The California family of an Iraqi-American contractor said to have been kidnapped in Baghdad is rejoicing over his release.

The family of 60-year-old Issa Salomi told the Associated Press in San Diego on Saturday that they had spoken to him on Friday, but the Defense Department asked them to keep quiet until they gave official word of his release.

Mura Salomi, Issa's wife of 30 years, said she did not believe she would ever see her husband again. She said he asked for her homemade tabbouleh when he returns to the United States. The family expects him next week.

A Shiite extremist group claimed responsibility for the Jan. 23 kidnapping. A Department of Defense statement Saturday said only that Salomi was back under military control, but gave no details on his disappearance or return.

The statement said the circumstances of the case are under investigation.

An Iraqi defense official said in February that Salomi was kidnapped by militiamen who lured him into central Baghdad by promising to help find distant relatives.

Salomi's permanent assignment is at Fort Leavenworth, Kansas.

A Shiite extremist group had claimed responsibility for the kidnapping and posted a video online that showed a man wearing military fatigues, reading a list demands for the release of militants, the prosecution of Blackwater guards and an immediate U.S. troop withdrawal.

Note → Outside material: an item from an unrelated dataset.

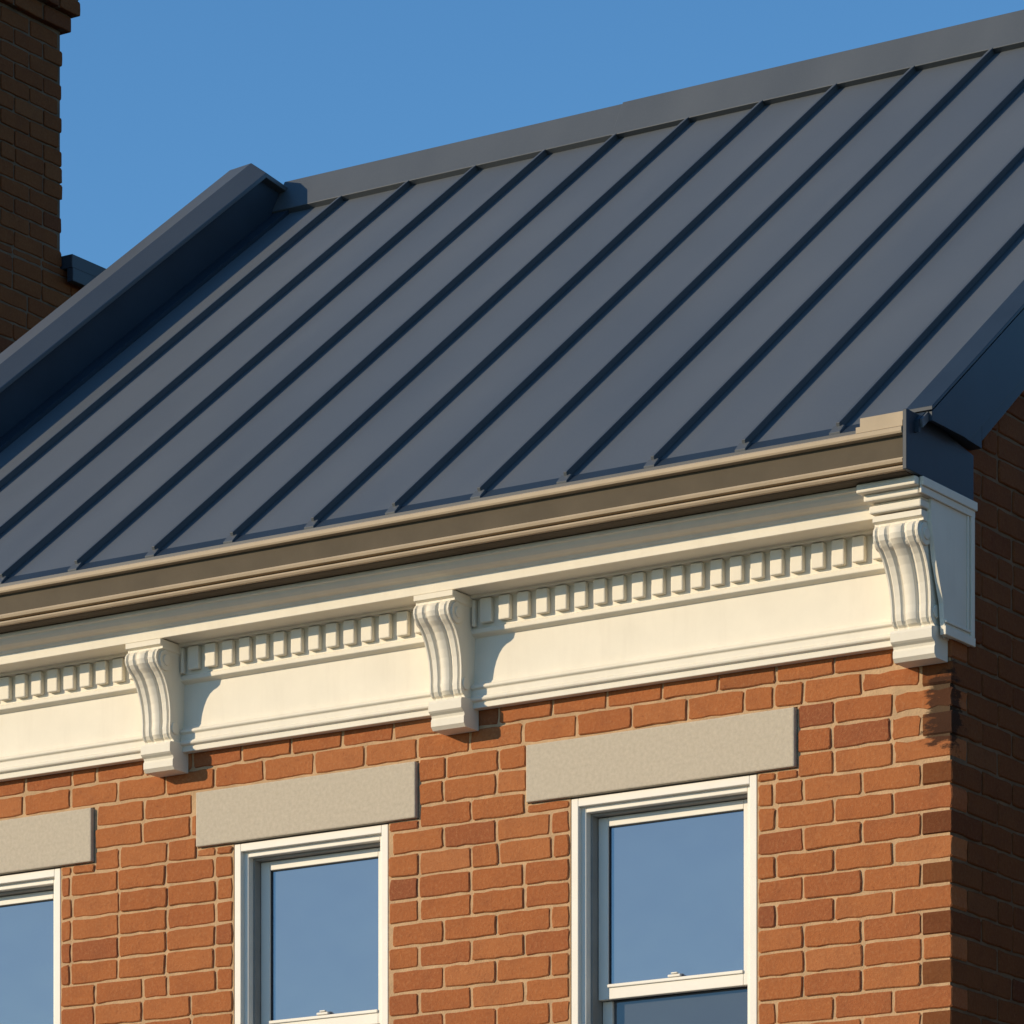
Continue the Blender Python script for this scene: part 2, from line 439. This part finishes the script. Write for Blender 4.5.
# ------------------------------------------------------------ roof
cu=Vector((0,math.cos(math.atan(.7673)),math.sin(math.atan(.7673))))
nu=Vector((0,-cu.z,cu.y))
def rp(y,h):
    return (y+nu.y*h, roofz(y)+nu.z*h)
G=Geo()
yE=-.345
pr=[rp(yE,0),rp(RY,0),(2*RY-yE,rp(yE,0)[1]),(2*RY-yE,rp(yE,0)[1]-.03),(RY,roofz(RY)-.03),(yE+.01,rp(yE,0)[1]-.03)]
G.prismx(pr,-5.9,.05)
G.obj("roof_panels",M_roof,house)
G=Geo()
G.prismx([rp(yE-.006,.003),rp(yE+.05,.003),rp(yE+.05,.0005),(yE,rp(yE,0)[1]-.05),(yE-.008,rp(yE,0)[1]-.05)],-5.83,.04)
G.obj("eave_flashing",M_navy,house)
seams=[-.336-.4221*i for i in range(13)]
G=Geo()
for x in seams:
    w=.008
    x+=random.uniform(-.004,.004)
    pr=[rp(yE+.03,.0),rp(RY-.05,.0),rp(RY-.05,.030),rp(yE+.035,.030)]
    G.prismx(pr,x-w,x+w)
    pr=[rp(yE+.03,.026),rp(RY-.05,.026),rp(RY-.05,.032),rp(yE+.03,.032)]
    G.prismx(pr,x+w+.0005,x+w+.005)
    G.prismx([rp(yE-.005,.001),rp(yE+.04,.001),rp(yE+.04,.016),rp(yE-.002,.010)],x-.025,x+.025)
G.obj("standing_seams",M_cap,house,bev=.0015,seg=1)
G=Geo()
def ridge(e=0):
    return [(3.50,9.69),(3.462-e,9.715-e),(3.575-e,9.905+e),(3.605,9.915+e),(3.66,9.905+e),(3.77+e,9.745),(3.77,9.70)]
G.prismx(ridge(0),-5.84,-3.73); G.prismx(ridge(.005),-3.731,.06)
G.obj("ridge_cap",M_cap,house,bev=.003)
G=Geo()
ya=-.29
p=[(ya,roofz(ya)+.0),(RY,roofz(RY)+.0),(2*RY-.04,roofz(.04)+.0),(2*RY-.04,roofz(.04)-.28),(RY,roofz(RY)-.28),(.02,roofz(.02)-.28),(-.02,6.76),(ya,6.76)]
G.prismx(p,.0505,.066)
p=[(ya-.01,roofz(ya)+.002),(RY,roofz(RY)+.006),(RY,roofz(RY)+.022),(ya-.01,roofz(ya)+.018)]
G.prismx(p,-.05,.072)
G.prismx([(.16,6.79),(RY,roofz(RY)-.25),(RY,roofz(RY)-.04),(.16,roofz(.16)-.04)],-.006,.05)
G.prismx([(-.28,6.7855),(.16,6.76),(.16,roofz(.16)-.04),(-.28,roofz(-.28)-.01)],-.006,.05)
G.obj("rake_fascia",M_navy,house,bev=.002)
# left parapet (metal clad)
G=Geo()
H=.345
def par(h,y0=-.4):
    return [(y0,roofz(y0)-.02),(y0,roofz(y0)+h),(3.36,roofz(3.36)+h),(3.62,roofz(3.36)+h-.03),(2*RY-y0,roofz(y0)+h),(2*RY-y0,roofz(y0)-.02),(RY,roofz(RY)-.02)]
G.prismx(par(H-.09),-6.04,-5.84,1)
cs=[(-6.04,.27),(-6.04,.345),(-5.90,.356),(-5.80,.285),(-5.80,.26),(-5.86,.25)]
path=[(-.42,),(3.36,),(3.62,),(7.62,)]
def pz(y): return roofz(y) if y<=3.36 else (roofz(3.36)-.03 if abs(y-3.62)<1e-6 else roofz(2*RY-y))
k=len(G.v)
for (y,) in path:
    for (x,h) in cs: G.v.append((x,y,pz(y)+h))
m=len(cs)
for r in range(len(path)-1):
    for i in range(m):
        j=(i+1)%m; G.f.append((k+r*m+i,k+r*m+j,k+(r+1)*m+j,k+(r+1)*m+i)); G.mi.append(0)
G.f.append(tuple(k+i for i in range(m))); G.f.append(tuple(k+3*m+i for i in range(m))); G.mi+=[0,0]
G.obj("parapet",M_cap,house,mats=[M_cap,M_navy],bev=.003)
G=Geo()
G.prismx([rp(yE,.001),rp(RY-.05,.001),rp(RY-.05,.02),rp(yE,.02)],-5.839,-5.74)
G.obj("base_flashing",M_navy,house)

# ------------------------------------------------------------ neighbouring house
nb=empty("brick_house")
NX=-8.6
B=Bricks()
top2=lambda y: 10.36 if y>3.6 else 10.36-(3.6-y)*.75
lay(B,0,9,5.2,10.36,lambda a,d,z:(NX-d,a,z),top=top2)
CH0,CH1=3.9,5.14
lay(B,CH0,CH1,10.37,11.76,lambda a,d,z:(NX+.004-d,a,z))
lay(B,CH0-.04,CH1+.04,11.76,11.76+P,lambda a,d,z:(NX+.04-d,a,z))
lay(B,CH0-.08,CH1+.08,11.76+P,12.5,lambda a,d,z:(NX+.08-d,a,z),phase=1)
for (yy,sg,ex) in ((CH0,1,0),(CH1,-1,0)):
    lay(B,.1,.9,10.37,11.76,lambda a,d,z:(NX-a,yy+sg*d,z))
    lay(B,.1,.9,11.76+P,12.5,lambda a,d,z:(NX-a+.08,yy-sg*.08+sg*d,z))
B.obj("neighbour_bricks",M_brick2,nb)
G=Geo()
G.prismx([(.012,0),(8.99,0),(8.99,10.35),(3.6,10.35),(.012,7.66)],-14,NX-.0075)
G.box(NX-.9,NX-.0045,CH0+.011,CH1-.011,10.3,11.76); G.box(NX-.93,NX+.03,CH0-.029,CH1+.029,11.761,11.76+P); G.box(NX-.93,NX+.069,CH0-.069,CH1+.069,11.761+P,12.51)
G.obj("neighbour_walls",M_mortar2,nb)
G=Geo(); G.box(-14.05,NX+.07,CH1+.012,9.08,10.36,10.44); G.box(NX+.03,NX+.075,CH1+.012,9.085,10.28,10.3595)
G.prismx([(-.1,7.62),(3.6,10.40),(CH0-.15,10.44),(CH0-.15,10.48),(3.58,10.46),(-.1,7.68)],-14.05,NX+.06)
G.obj("parapet_cap",M_navy,nb,bev=.004)
G=Geo(); G.box(NX-1,NX+.13,CH0-.14,CH1+.14,12.511,12.6); G.obj("chimney_cap",M_lint,nb,bev=.01)
G=Geo()
for x in (-13,-11.3,-9.9):
    for z in (1.1,4.0): G.box(x,x+.9,-.02,.0115,z,z+1.6,1); G.box(x-.05,x+.95,-.05,.0113,z-.12,z-.002,0); G.box(x-.1,x+1.0,-.04,.0113,z+1.602,z+1.84,0)
G.obj("neighbour_openings",M_lint,nb,mats=[M_lint,M_glass])

# ------------------------------------------------------------ unseen house added on the right to block sky light
rb=empty("brick_house")  # stands out of view, added to keep the side wall dark
RX=1.7
B=Bricks()
lay(B,0,6,0,7.4,lambda a,d,z:(RX+a,1.2+d,z),holes=[(.9,1.8,1.1,2.8),(.9,1.8,4.0,5.6),(3.4,4.3,1.1,2.8),(3.4,4.3,4.0,5.6)])
B.obj("sky_block_bricks",M_brick2,rb)
G=Geo(); G.box(RX+.01,RX+6,1.21,9,0,7.4,0)
for x in (RX+.9,RX+3.4):
    for z in (1.1,4.0):
        G.box(x+.07,x+.83,1.17,1.209,z+.07,z+(1.55 if z>2 else 1.65),1)
        G.box(x-.1,x+1.0,1.15,1.209,z+(1.6 if z>2 else 1.7)+.002,z+(1.84 if z>2 else 1.94),2); G.box(x-.05,x+.95,1.12,1.209,z-.12,z-.002,2)
G.obj("sky_block_walls",M_mortar2,rb,mats=[M_mortar2,M_glass,M_lint])
G=Geo(); G.box(RX-.08,RX+6.1,1.0,9.1,7.402,7.6); G.obj("sky_block_coping",M_lint,rb,bev=.01)

# ------------------------------------------------------------ ground
def sheet(name,x0,x1,y0,y1,z,mat):
    return mk(name,[(x0,y0,z),(x1,y0,z),(x1,y1,z),(x0,y1,z)],[(0,1,2,3)],mat)
M_ground=simple("grass_soil",(.07,.08,.04),.3,.95,2,.4,.02)
M_asph=simple("asphalt",(.05,.05,.052),.25,.9,3,.5,.008)
M_conc=simple("concrete",(.28,.26,.23),.12,.9,3,.4,.004)
M_line=simple("road_paint",(.7,.68,.6),.1,.8,3,.2,.002)
sheet("ground",-1500,1500,-1500,1500,0,M_ground)
sheet("road",-300,300,-12.5,-4,.004,M_asph)
G=Geo()
for i in range(40): G.box(-120+6*i,-117+6*i,-8.31,-8.19,.005,.008)
G.obj("road_marking",M_line,None)
G=Geo(); G.box(-300,300,-4,-.08,-.1,.13); G.box(-300,300,-4.15,-4.003,-.1,.12); G.obj("pavement",M_conc,None)
G=Geo(); G.box(-300,300,-17.5,-12.5,-.1,.13); G.obj("pavement",M_conc,None)

# ------------------------------------------------------------ light
EL=17.5; AZ=43.
sd=Vector((-math.sin(math.radians(AZ))*math.cos(math.radians(EL)),-math.cos(math.radians(AZ))*math.cos(math.radians(EL)),math.sin(math.radians(EL))))
L=bpy.data.lights.new("sun",'SUN'); L.energy=4.5; L.angle=math.radians(.5); L.color=(1,.81,.56)
lo=bpy.data.objects.new("sun",L); COL.objects.link(lo); lo.rotation_euler=sd.to_track_quat('Z','Y').to_euler(); lo.location=(-20,-20,20)
w=bpy.data.worlds.new("World"); sc.world=w; w.use_nodes=True; nt=w.node_tree
bg=nt.nodes["Background"]; sky=nt.nodes.new("ShaderNodeTexSky"); sky.sky_type='NISHITA'; sky.sun_disc=False
sky.sun_elevation=math.radians(EL); sky.sun_rotation=math.atan2(sd.x,sd.y)%(2*math.pi)
sky.air_density=1.0; sky.dust_density=0.0; sky.ozone_density=3.0; sky.altitude=300
hs=nt.nodes.new("ShaderNodeHueSaturation"); hs.inputs['Saturation'].default_value=1.2; hs.inputs['Value'].default_value=1.2
nt.links.new(sky.outputs[0],hs.inputs['Color']); nt.links.new(hs.outputs[0],bg.inputs[0]); bg.inputs[1].default_value=.145

# ------------------------------------------------------------ camera
cd=bpy.data.cameras.new("camera"); cam=bpy.data.objects.new("camera",cd); COL.objects.link(cam)
cd.sensor_width=36; cd.lens=4566/1024*36; cd.shift_y=(1750-512)/1024; cd.clip_end=5000
cam.location=(8.377,-16.026,1.6); cam.rotation_euler=(math.radians(90),0,math.radians(33.1))
sc.camera=cam
sc.view_settings.view_transform='Standard'; sc.view_settings.look='None'; sc.view_settings.exposure=0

The same group was believed to be behind the kidnapping of British computer consultant Peter Moore in May 2007 along with his four British bodyguards. Moore was handed over to Iraqi authorities in late December. Three of the bodyguards were killed and the fourth is believed dead.

It was unclear after Salomi's disappearance whether he was taken as part of a terrorist scheme. A U.S. intelligence official at the time said initial investigations indicated he was abducted by criminals for revenge or money.